How to Become Someone People Will Confide in

It is a mark of character to be thought of as someone that others can safely confide in; there is a high degree of empathy, generosity and open-mindedness implied in being the person that friends instinctively turn to when everything has gone dark.

But we may come to realise that, despite our best intentions, often others do not quite see us in this way. If we ask them directly what the matter is, they try to look cheerful and insist that everything is fine. We know it can’t be but nor do they seem inclined to open up to us. We end up lonely and a little helpless.

There are plenty of good reasons why people tend to show extreme care before opening up. A confidant may turn out to be patronising, alarmist, sentimental, panic-inducing or moralistic. The dangers of humiliation can be acute. To dare to confide, we need a strong feeling that our companion is going to be unreservedly understanding, gentle and kindly. But even if we feel ready to be all these things, how do we signal our capacities properly to others?

©Flickr/Julio Albarrán

The almost touchingly obvious method is via direct assertion. We might say: don’t worry, I won’t judge or simply: you can tell me, I’m very understanding. Kind though such statements may be, they can’t generally help because they don’t touch the core fear that – whatever we may say – we may still turn out to be disturbed by, or hostile to, the details of actual revelations.

The more skilled approach requires a greater degree of courage on our part. It involves regularly admitting to something difficult and troubling and rather shameful about ourselves. It’s by letting others know something of our own vulnerabilities that we free them up to share some of the things they are terrified of admitting in their lives. Our revelation proves far better than a headline statement that we are reliable because we know from the inside what it’s like to carry a dreadful secret and to feel frightened of another person’s reaction to it. We’re demonstrating a crucial idea: that we won’t turn on them because we’ve trusted them not to turn on us.

The process of building up trust often functions in an incremental way: we reveal a small and not too awful fact about us, and the other then starts to share a little of what’s going on for them. From there, we take a bolder step of admitting to something more significantly awkward: something we know could be seen as really not very acceptable.
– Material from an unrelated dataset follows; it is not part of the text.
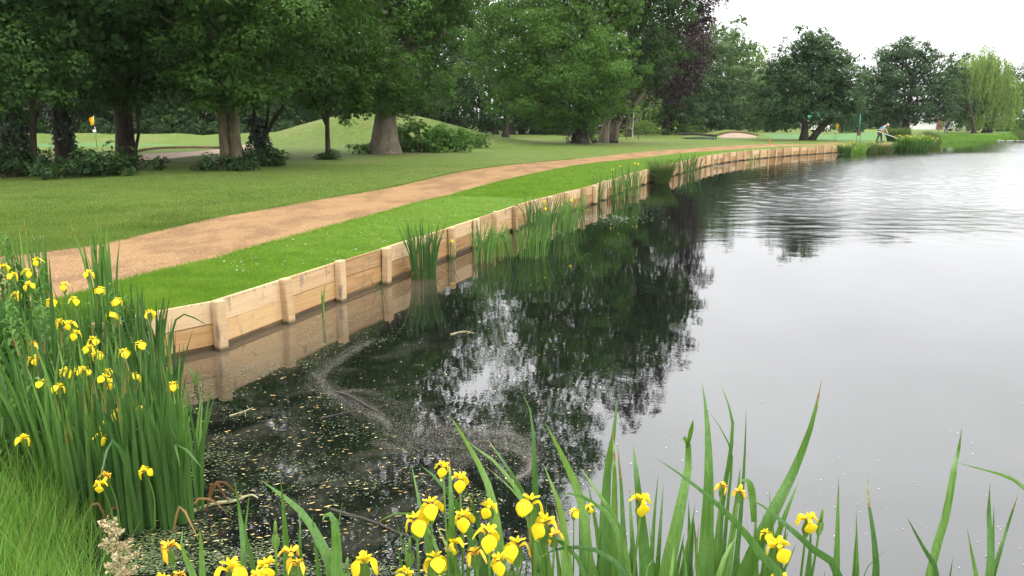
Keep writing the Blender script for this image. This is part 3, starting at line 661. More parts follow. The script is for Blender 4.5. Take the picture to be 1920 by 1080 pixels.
# --- great green hornbeam and its leaning neighbour
b = PG(1088, 269)
lob = px_lobes(b, [(950,60,2.8,-1),(930,110,2.4,0),(990,120,2.8,-3),(1040,80,3.0,-3),(1000,30,3.0,0),(1060,150,2.6,-4),(1110,110,2.8,-4),(990,175,2.2,-3),(1040,200,1.8,-3),(1090,190,1.8,-3.5),(1130,160,2.0,-4),(1150,120,2.2,-3),(1090,40,3,-2),(950,150,2.0,-1),
      (945,190,1.6,-1),(1020,225,1.2,-2),(1070,232,1.0,-2),(1100,225,1.1,-1),(1140,200,1.3,-3),(960,0,2.8,0),(1040,-20,3,0),(1120,0,3,-1),(1000,-90,3.2,0),(1080,-110,3.2,0),(925,75,1.8,0)], b.y)
lob += rx_lobes(b, [(1020,620,3.4),(1080,640,3.4),(1000,700,3),(1060,720,3),(960,770,2.8),(1020,790,3.2),(1065,830,3),(1000,870,3.2),(1050,880,2.4),(950,850,3),(970,930,3.4),(900,900,3.2),(1010,940,2.2)], b.y)
tree('hornbeam_tree', 'broad bright green tree with foliage sweeping low over an ivied trunk', 'tree', b, lob, .14, M_fresh, M_barkd, 13, .5, seed=11, nlimb=12, ivy=(4.5, .75, 2600), fine_below=10.5, dens=1.05, group=GW)
b = PG(1131, 268)
lob = px_lobes(b, [(1160,60,2.6,0),(1190,100,2.6,-1),(1225,50,2.6,0),(1230,105,2.0,-1),(1180,150,2.0,0),(1210,140,1.6,0),(1245,25,2.0,0),(1170,0,2.8,0),(1225,-10,2.6,0),(1190,-80,3,0),(1240,-80,2.6,0),(1150,-130,2.6,0),
      (1170,195,1.0,0),(1160,215,.8,0)], b.y)
lob += rx_lobes(b, [(1250,560,2.8),(1200,600,3.2),(1225,635,2.2),(1150,640,3.2),(1180,675,2.4),(1120,690,2.8),(1150,560,3),(1280,575,1.8),(1090,780,1.8),(1100,850,1.6)], b.y)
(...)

We’re inviting the other to follow us in turn and to feel secure in opening their hearts yet wider.

©Flickr/Cabin Events

The underlying idea is that in order to demonstrate our position as an empathetic receiver of confidences, we have to show our broken and flawed sides: we’ve failed, so another can tell us of their failure; we’ve been hurt so, they can admit to being hurt; we’ve done, and admitted we’ve done, very stupid things so we’re not going to turn against those who have also been at points very silly.

To be a good companion, it isn’t enough simply to be polite or to commiserate. We need to take a risk. We need to give our friends something they could use against us – so that they can feel safe in giving us something we might use against them. Under the umbrella of mutually assured destruction, real trust and friendship can then flourish.